Task requirements: Go through the lines below and copy each one that holds the string "This".

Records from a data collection
= = = = = = =
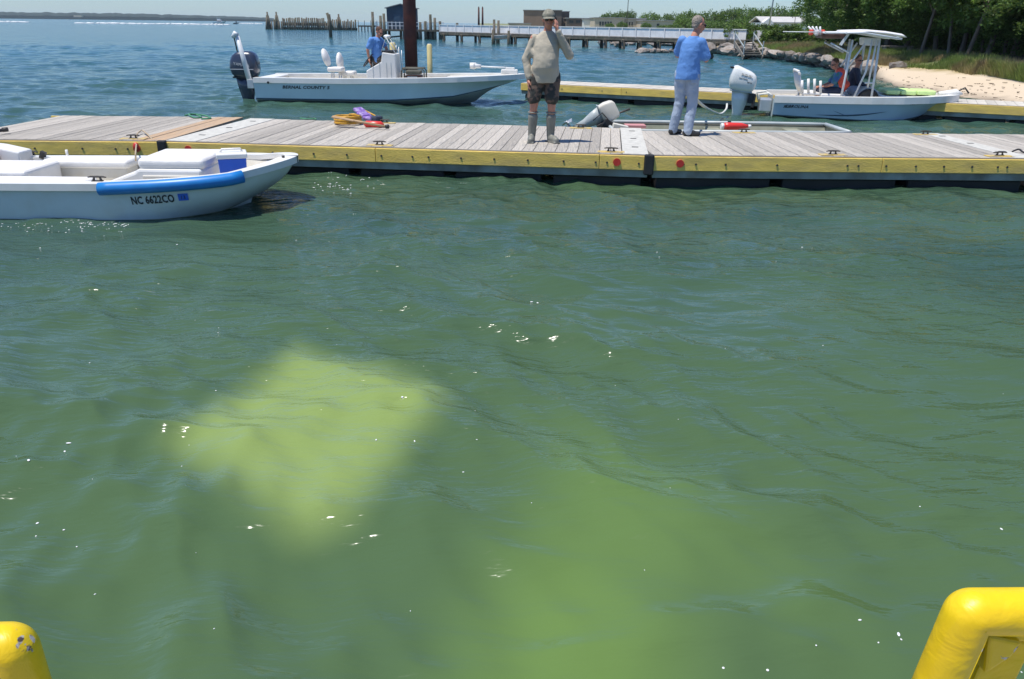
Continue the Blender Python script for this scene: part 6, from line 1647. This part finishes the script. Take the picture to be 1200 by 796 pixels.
for px, py, s_, lb in ((1165, 92, 0.36, 'large pale grey boulder on the sand near the right edge'), (1053, 79.5, 0.34, 'pointed grey boulder at the grass edge, left part of the beach'), (1083, 83, 0.16, 'small flat grey rock between sand and grass'), (1027, 80, 0.30, 'pale rock partly hidden by the T top poles'), (1041, 81, 0.2, 'flat rock left of the pointed grey boulder'), (1003, 80, 0.3, 'rounded rock behind the seated people')):
    o = link('boulder', RK[2]); q = on_land(px, py, 0.5); o.location = q + V((0, 0, s_ * 0.25)); o.scale = (s_ * 1.3, s_, s_ * 0.95); o.rotation_euler.z = px; tag(o, lb, 'boulder')
# driftwood, seaweed
for px, py, L_, a_, r_, lb in ((1062, 102.5, 0.9, 0.1, 0.05, 'white bleached driftwood log behind the bow of the skiff'), (1082, 105, 1.0, -0.05, 0.045, 'dark driftwood stick beyond the lime cushions'), (1142, 108, 0.45, 0.3, 0.035, 'short dark driftwood piece on the open sand'), (1128, 110, 0.4, -0.3, 0.03, 'thin broken stick nearest the bow tip'), (1150, 107, 0.3, 0.9, 0.02, 'small twig lying right of the driftwood piece')):
    q = on_land(px, py, 0.3); d_ = V((math.cos(a_), math.sin(a_), 0)) * L_ / 2
    t = thing('driftwood', lb, 'driftwood', q + V((0, 0, 0.06)))
    MB().tube([-d_, V((0, 0.04, 0.02)), d_], [r_, r_ * 1.2, r_ * 0.5], 7).build('log', M['paledrift'], t)
    MB().tube([V((0, 0.04, 0.02)), V((0.1, 0.14, 0.10))], [r_ * .7, r_ * .2], 6).build('branch', M['paledrift'], t)
sd_ = MB(); rs_ = random.Random(9)
for k in range(240):
    px = rs_.uniform(1030, 1215); f_ = rs_.gauss(0.35, 0.16); y0_ = interp(px, [(c[0], c[1]) for c in SH]); y1_ = interp(px, [(c[0], c[2]) for c in SH])
    q = at(px, lerp(y0_, y1_, max(0.05, min(0.95, f_))), 0.2); q.z = ground_z(q) + 0.012; a_ = rs_.uniform(0, 3)
    sd_.box(q, (rs_.uniform(.04, .16), rs_.uniform(.01, .03), 0.015), Matrix.Rotation(a_, 3, 'Z'))
o = sd_.build('beach_wrack', pm('dry_seaweed', (0.10, 0.07, 0.04), 0.9, 0.4, 8), kind='stuff'); o['label'] = 'dark dry seaweed and twigs scattered over the sand'
# bench, cabin roofs behind the trees
q = on_land(1050, 64); t = thing('bench', 'grey wooden bench on the grass in front of the oaks', 'bench', q, 0.1)
for k in range(2): MB().box((0, -0.1 + k * 0.2, 0.42), (1.5, 0.17, 0.04)).build('seat_plank', M['greywood'], t)
for x_ in (-0.65, 0.65): MB().box((x_, 0, 0.2), (0.08, 0.32, 0.40)).build('leg', M['greywood'], t)
for px, py, Y, w_, h_, lb in ((1048, 38, 55, 1.8, 2.0, 'small cabin with a pale grey roof glimpsed through the dark oaks'), (1105, 43, 52, 2.0, 1.5, 'low building with a pinkish roof glimpsed behind the tree trunks'), (1147, 45, 46, 1.2, 1.7, 'grey shed wall glimpsed between trunks at the right')):
    tp = atY(px, py, Y); t = thing('cabin', lb, 'cabin', (tp.x, Y, 0.8), 0.1); hh = tp.z - 0.8
    MB().box((0, 0, hh * 0.45), (w_, 2.0, hh * 0.9)).build('wall', M['greywood'], t)
    MB().prism([(-w_ / 2 - .15, hh * 0.86), (w_ / 2 + .15, hh * 0.86), (w_ / 2, hh * 0.92), (0, hh * 1.25), (-w_ / 2, hh * 0.92)], -1.15, 1.15).build('roof', M['roofgrey'], t)
    MB().box((0.2, -1.01, hh * 0.5), (0.4, 0.03, 0.5)).build('window', M['window'], t)

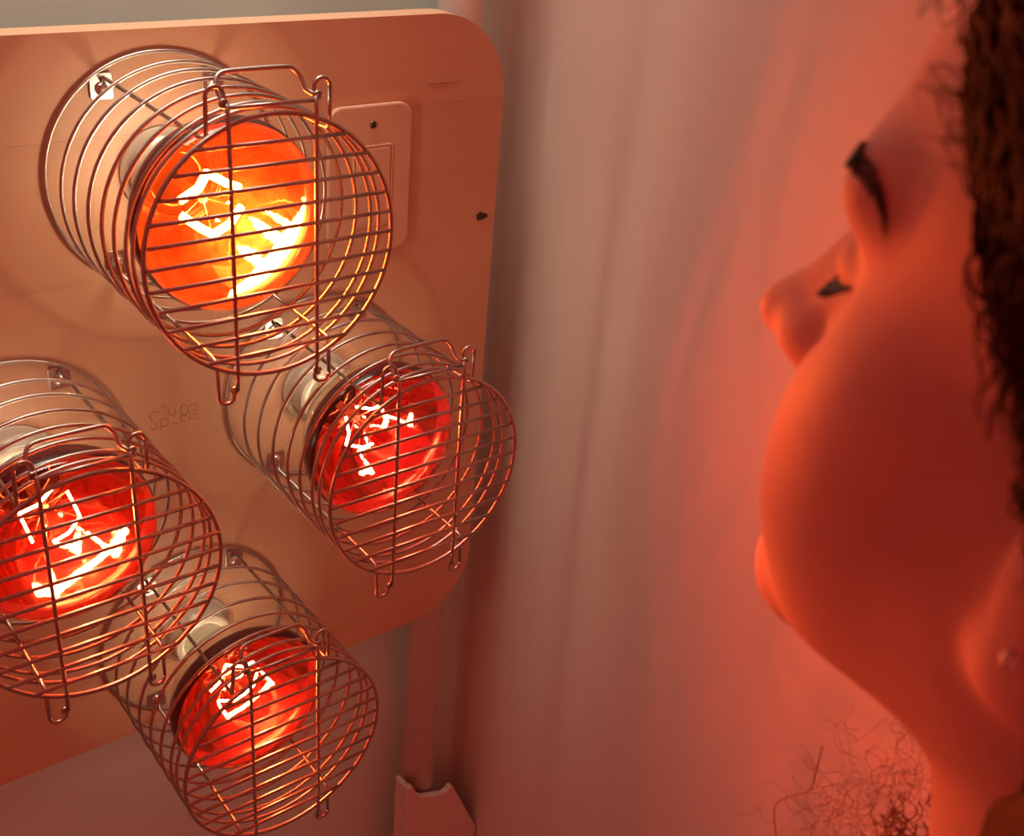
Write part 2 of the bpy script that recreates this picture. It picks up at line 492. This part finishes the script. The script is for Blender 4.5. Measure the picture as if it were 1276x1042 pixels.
= = = = = = =
Answer:
Continue the Blender Python script for this scene: part 6, from line 1647. This part finishes the script. Take the picture to be 1200 by 796 pixels.
Write part 2 of the bpy script that recreates this picture. It picks up at line 492. This part finishes the script. The script is for Blender 4.5. Measure the picture as if it were 1276x1042 pixels.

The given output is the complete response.